◆ **INFORMATION SUPPLIED**:
————

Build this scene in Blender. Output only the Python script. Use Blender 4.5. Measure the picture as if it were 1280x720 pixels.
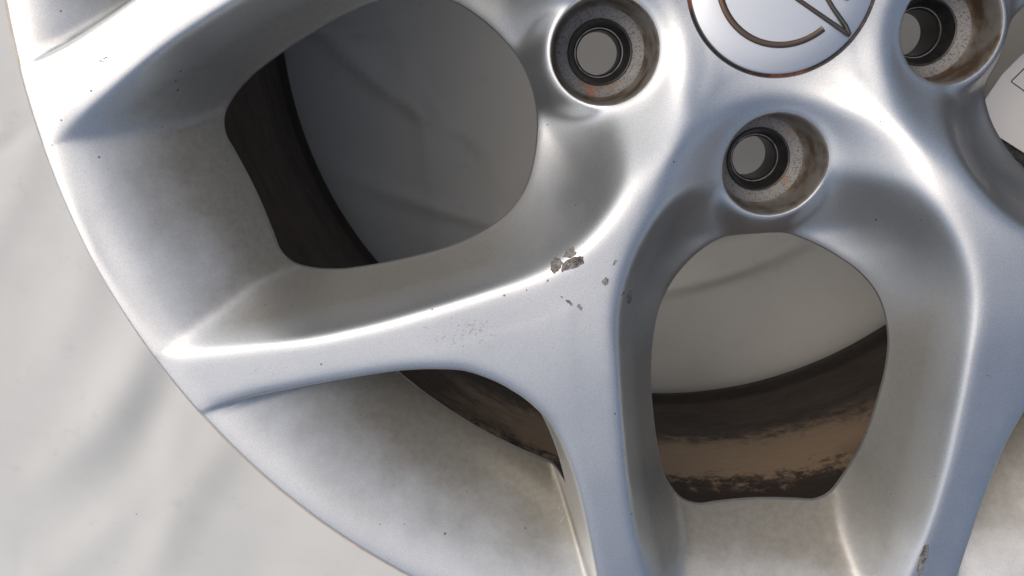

————

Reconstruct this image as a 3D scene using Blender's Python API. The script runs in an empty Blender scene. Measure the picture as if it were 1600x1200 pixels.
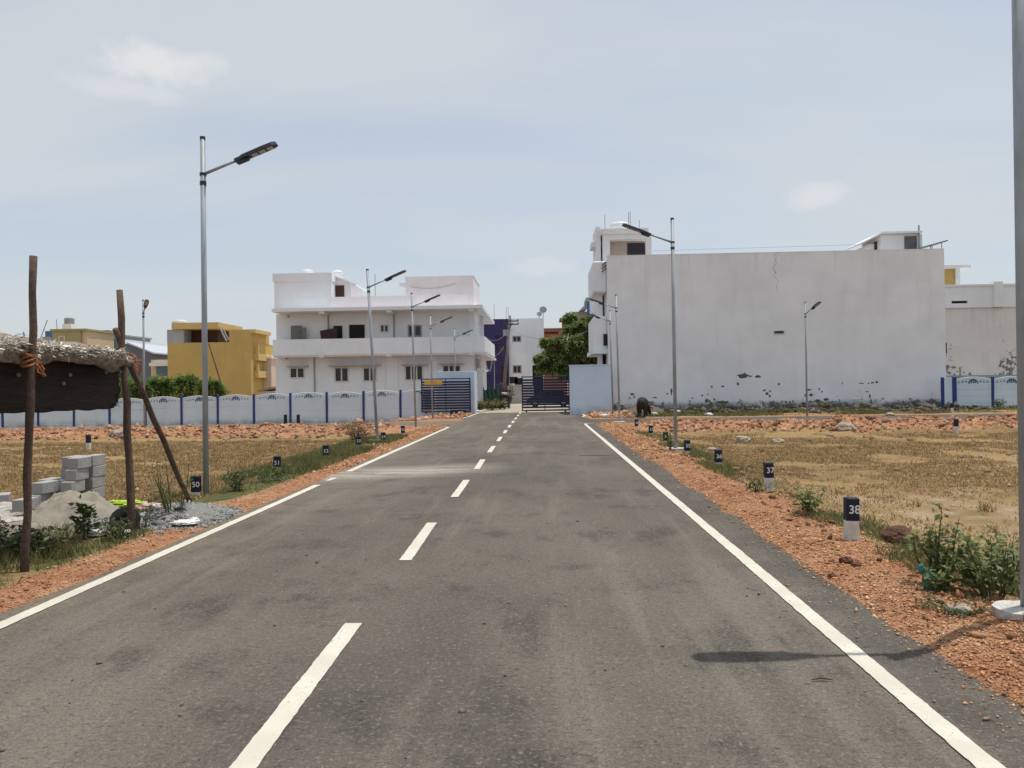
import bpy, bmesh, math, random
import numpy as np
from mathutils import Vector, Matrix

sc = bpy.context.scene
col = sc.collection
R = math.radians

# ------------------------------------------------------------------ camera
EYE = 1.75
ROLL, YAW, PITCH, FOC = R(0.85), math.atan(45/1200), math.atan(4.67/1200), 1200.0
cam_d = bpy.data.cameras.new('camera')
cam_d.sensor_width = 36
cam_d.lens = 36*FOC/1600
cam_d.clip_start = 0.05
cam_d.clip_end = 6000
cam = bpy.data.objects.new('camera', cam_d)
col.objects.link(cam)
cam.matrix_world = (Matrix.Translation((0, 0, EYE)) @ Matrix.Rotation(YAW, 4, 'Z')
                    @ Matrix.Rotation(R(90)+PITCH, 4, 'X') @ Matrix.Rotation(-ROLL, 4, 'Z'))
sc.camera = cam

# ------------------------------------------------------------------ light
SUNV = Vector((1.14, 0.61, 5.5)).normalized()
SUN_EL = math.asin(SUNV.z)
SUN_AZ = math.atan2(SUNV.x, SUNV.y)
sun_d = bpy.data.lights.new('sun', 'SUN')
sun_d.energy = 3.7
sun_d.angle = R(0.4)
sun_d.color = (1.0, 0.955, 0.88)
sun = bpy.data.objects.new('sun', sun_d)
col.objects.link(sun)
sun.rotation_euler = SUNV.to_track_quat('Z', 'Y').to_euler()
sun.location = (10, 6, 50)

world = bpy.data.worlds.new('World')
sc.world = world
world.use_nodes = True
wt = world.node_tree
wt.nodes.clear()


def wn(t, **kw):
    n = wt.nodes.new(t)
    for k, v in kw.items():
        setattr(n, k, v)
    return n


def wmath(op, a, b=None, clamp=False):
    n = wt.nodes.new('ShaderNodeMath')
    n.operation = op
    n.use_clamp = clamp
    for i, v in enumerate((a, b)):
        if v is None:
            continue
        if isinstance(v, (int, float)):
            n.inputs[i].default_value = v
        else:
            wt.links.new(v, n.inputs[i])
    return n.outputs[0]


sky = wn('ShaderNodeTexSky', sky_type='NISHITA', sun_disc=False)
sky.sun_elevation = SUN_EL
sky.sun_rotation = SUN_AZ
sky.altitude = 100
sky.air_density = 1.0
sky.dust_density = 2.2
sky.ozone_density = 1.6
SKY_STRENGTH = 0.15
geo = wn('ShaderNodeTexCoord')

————

◆ **STATED EXERCISE**:
From the line with "Reconstruct this image" to the line with "R = math.radians", set down those lines word for word and only those, counting both ends. Pictures stay out of the copy.

◆ **REPLY**:
Reconstruct this image as a 3D scene using Blender's Python API. The script runs in an empty Blender scene. Measure the picture as if it were 1600x1200 pixels.
import bpy, bmesh, math, random
import numpy as np
from mathutils import Vector, Matrix

sc = bpy.context.scene
col = sc.collection
R = math.radians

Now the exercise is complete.